(What is required) Print the whole listing exactly.
<<<<
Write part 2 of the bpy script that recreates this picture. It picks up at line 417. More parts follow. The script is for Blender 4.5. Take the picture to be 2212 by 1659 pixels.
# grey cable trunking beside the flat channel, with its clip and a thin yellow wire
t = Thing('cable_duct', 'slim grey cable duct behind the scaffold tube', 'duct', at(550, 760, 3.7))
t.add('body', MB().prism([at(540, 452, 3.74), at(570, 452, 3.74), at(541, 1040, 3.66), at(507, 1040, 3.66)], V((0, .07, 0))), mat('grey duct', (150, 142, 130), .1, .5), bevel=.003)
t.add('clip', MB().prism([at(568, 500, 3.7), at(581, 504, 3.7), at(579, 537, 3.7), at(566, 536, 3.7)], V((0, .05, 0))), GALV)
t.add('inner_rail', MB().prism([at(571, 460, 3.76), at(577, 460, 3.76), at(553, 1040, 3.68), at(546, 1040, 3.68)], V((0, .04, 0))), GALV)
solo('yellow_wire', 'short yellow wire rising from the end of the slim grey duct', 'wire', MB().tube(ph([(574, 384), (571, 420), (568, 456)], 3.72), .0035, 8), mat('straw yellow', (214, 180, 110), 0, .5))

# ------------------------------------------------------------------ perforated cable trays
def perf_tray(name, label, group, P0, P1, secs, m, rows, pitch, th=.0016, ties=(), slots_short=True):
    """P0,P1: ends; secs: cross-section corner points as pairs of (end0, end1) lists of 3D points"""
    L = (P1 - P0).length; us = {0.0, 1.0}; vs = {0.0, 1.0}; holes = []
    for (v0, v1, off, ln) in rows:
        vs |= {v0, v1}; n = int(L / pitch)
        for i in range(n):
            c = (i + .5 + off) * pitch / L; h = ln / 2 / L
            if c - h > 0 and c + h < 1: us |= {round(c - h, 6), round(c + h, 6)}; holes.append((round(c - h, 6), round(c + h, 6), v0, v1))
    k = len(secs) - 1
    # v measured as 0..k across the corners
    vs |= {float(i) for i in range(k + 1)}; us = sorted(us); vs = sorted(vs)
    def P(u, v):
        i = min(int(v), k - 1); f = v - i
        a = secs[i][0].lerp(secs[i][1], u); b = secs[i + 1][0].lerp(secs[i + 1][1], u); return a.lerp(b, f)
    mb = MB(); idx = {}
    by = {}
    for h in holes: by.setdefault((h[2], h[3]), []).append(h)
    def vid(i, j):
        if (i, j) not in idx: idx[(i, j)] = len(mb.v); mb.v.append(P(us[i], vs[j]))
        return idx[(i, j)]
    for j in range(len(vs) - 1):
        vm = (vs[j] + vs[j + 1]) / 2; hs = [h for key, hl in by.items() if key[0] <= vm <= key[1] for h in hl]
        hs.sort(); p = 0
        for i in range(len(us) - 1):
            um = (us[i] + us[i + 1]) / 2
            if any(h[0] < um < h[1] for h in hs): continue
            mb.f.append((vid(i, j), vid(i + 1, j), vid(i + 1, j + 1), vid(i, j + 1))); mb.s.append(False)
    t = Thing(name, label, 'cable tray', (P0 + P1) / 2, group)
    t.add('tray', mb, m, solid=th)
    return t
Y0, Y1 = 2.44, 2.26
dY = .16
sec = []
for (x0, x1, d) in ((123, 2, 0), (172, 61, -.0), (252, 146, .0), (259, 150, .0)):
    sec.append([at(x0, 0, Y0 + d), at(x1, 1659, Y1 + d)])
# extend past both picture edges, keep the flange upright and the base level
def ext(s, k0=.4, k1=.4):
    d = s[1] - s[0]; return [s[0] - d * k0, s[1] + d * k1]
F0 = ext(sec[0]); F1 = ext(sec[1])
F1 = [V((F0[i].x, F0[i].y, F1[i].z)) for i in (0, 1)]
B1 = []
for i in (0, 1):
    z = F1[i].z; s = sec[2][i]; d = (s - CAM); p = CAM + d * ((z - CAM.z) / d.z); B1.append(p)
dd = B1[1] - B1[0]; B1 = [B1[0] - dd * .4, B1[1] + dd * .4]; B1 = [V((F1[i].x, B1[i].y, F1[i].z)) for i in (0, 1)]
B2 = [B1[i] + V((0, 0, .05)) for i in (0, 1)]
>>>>
(Answer for the task)
Write part 2 of the bpy script that recreates this picture. It picks up at line 417. More parts follow. The script is for Blender 4.5. Take the picture to be 2212 by 1659 pixels.
# grey cable trunking beside the flat channel, with its clip and a thin yellow wire
t = Thing('cable_duct', 'slim grey cable duct behind the scaffold tube', 'duct', at(550, 760, 3.7))
t.add('body', MB().prism([at(540, 452, 3.74), at(570, 452, 3.74), at(541, 1040, 3.66), at(507, 1040, 3.66)], V((0, .07, 0))), mat('grey duct', (150, 142, 130), .1, .5), bevel=.003)
t.add('clip', MB().prism([at(568, 500, 3.7), at(581, 504, 3.7), at(579, 537, 3.7), at(566, 536, 3.7)], V((0, .05, 0))), GALV)
t.add('inner_rail', MB().prism([at(571, 460, 3.76), at(577, 460, 3.76), at(553, 1040, 3.68), at(546, 1040, 3.68)], V((0, .04, 0))), GALV)
solo('yellow_wire', 'short yellow wire rising from the end of the slim grey duct', 'wire', MB().tube(ph([(574, 384), (571, 420), (568, 456)], 3.72), .0035, 8), mat('straw yellow', (214, 180, 110), 0, .5))

# ------------------------------------------------------------------ perforated cable trays
def perf_tray(name, label, group, P0, P1, secs, m, rows, pitch, th=.0016, ties=(), slots_short=True):
    """P0,P1: ends; secs: cross-section corner points as pairs of (end0, end1) lists of 3D points"""
    L = (P1 - P0).length; us = {0.0, 1.0}; vs = {0.0, 1.0}; holes = []
    for (v0, v1, off, ln) in rows:
        vs |= {v0, v1}; n = int(L / pitch)
        for i in range(n):
            c = (i + .5 + off) * pitch / L; h = ln / 2 / L
            if c - h > 0 and c + h < 1: us |= {round(c - h, 6), round(c + h, 6)}; holes.append((round(c - h, 6), round(c + h, 6), v0, v1))
    k = len(secs) - 1
    # v measured as 0..k across the corners
    vs |= {float(i) for i in range(k + 1)}; us = sorted(us); vs = sorted(vs)
    def P(u, v):
        i = min(int(v), k - 1); f = v - i
        a = secs[i][0].lerp(secs[i][1], u); b = secs[i + 1][0].lerp(secs[i + 1][1], u); return a.lerp(b, f)
    mb = MB(); idx = {}
    by = {}
    for h in holes: by.setdefault((h[2], h[3]), []).append(h)
    def vid(i, j):
        if (i, j) not in idx: idx[(i, j)] = len(mb.v); mb.v.append(P(us[i], vs[j]))
        return idx[(i, j)]
    for j in range(len(vs) - 1):
        vm = (vs[j] + vs[j + 1]) / 2; hs = [h for key, hl in by.items() if key[0] <= vm <= key[1] for h in hl]
        hs.sort(); p = 0
        for i in range(len(us) - 1):
            um = (us[i] + us[i + 1]) / 2
            if any(h[0] < um < h[1] for h in hs): continue
            mb.f.append((vid(i, j), vid(i + 1, j), vid(i + 1, j + 1), vid(i, j + 1))); mb.s.append(False)
    t = Thing(name, label, 'cable tray', (P0 + P1) / 2, group)
    t.add('tray', mb, m, solid=th)
    return t
Y0, Y1 = 2.44, 2.26
dY = .16
sec = []
for (x0, x1, d) in ((123, 2, 0), (172, 61, -.0), (252, 146, .0), (259, 150, .0)):
    sec.append([at(x0, 0, Y0 + d), at(x1, 1659, Y1 + d)])
# extend past both picture edges, keep the flange upright and the base level
def ext(s, k0=.4, k1=.4):
    d = s[1] - s[0]; return [s[0] - d * k0, s[1] + d * k1]
F0 = ext(sec[0]); F1 = ext(sec[1])
F1 = [V((F0[i].x, F0[i].y, F1[i].z)) for i in (0, 1)]
B1 = []
for i in (0, 1):
    z = F1[i].z; s = sec[2][i]; d = (s - CAM); p = CAM + d * ((z - CAM.z) / d.z); B1.append(p)
dd = B1[1] - B1[0]; B1 = [B1[0] - dd * .4, B1[1] + dd * .4]; B1 = [V((F1[i].x, B1[i].y, F1[i].z)) for i in (0, 1)]
B2 = [B1[i] + V((0, 0, .05)) for i in (0, 1)]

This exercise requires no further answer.